Sus atractivos turísticos son el Skywalk, un pincho altísimo que se ve desde todos lados y de noche se ilumina de colores, y los parques. El Albert’s Park se llena de universitarios por las tardes y tiene una preciosa fuente en el centro. Y el Domain Park es el enorme pulmón de la ciudad, que tiene adentro el Museo Nacional y bellísimos senderos como el Lover’s Walk a través de una tupida vegetación casi tropical, con palmeras de varios metros de altura; o el Centenial Walk, para caminar entre árboles centenarios y terminar en un monte de cerezos en flor.
Quizás ahora que llega la primavera y sale el sol algunos días, le estoy empezando a tomar cariño… pero Auckland es una ciudad definitivamente rara. Los neozelandeses son raros. Para empezar se visten de una manera muy poco tradicional, acá no se ve gente de traje ni mujeres con vestidos y tacos. Todo el mundo va con un estilo informal, casual. A medida que se hace de noche y los comercios empiezan a cerrar (a las 6 pm), aparecen los personajes verdaderamente extraños de la ciudad: gente que no logro definir, así que a falta de adjetivos, los llamo “raros”. Algunos son vagabundos, gente que vive en la calle, pero tienen bolsas de dormir y camperas de nieve; hay mucha gente joven como si aquellos que vienen en el programa de Work and Travel se hubieran quedado sin plata. Después están los grupos religiosos que hacen coreografías, cantan o reparten panfletos en las esquinas. Y finalmente, los músicos de dudosa procedencia y, si se me permite, de talento controvertido. Toda esta gente rara toma las calles una vez que se hace de noche, lo cual no lo hace peligroso (los neozelandeses son muy amables y muy respetuosos) pero sí le da a la ciudad un aspecto al menos incompatible con las halagüeñas cualidades de primer mundo que se le atribuyen.
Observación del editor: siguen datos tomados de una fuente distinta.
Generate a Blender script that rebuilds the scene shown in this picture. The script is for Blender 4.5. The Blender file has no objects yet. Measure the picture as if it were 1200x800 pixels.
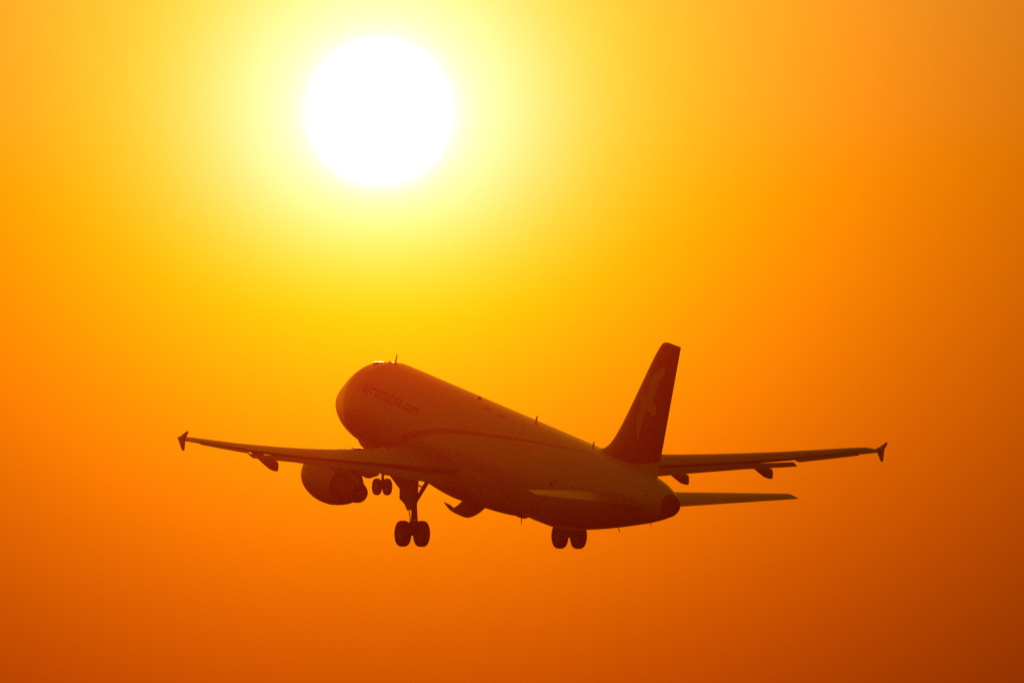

Así que esta va a ser la primera crónica neozelandesa: una desalentadora pero muy coherente con mis impresiones de las primeras semanas. Pero no desesperemos…Los últimos días todo empezó a cambiar y finalmente me parece estar descubriendo la cara extraordinaria de Nueva Zelanda de la que tanto me hablaban. Será cuestión de tener paciencia.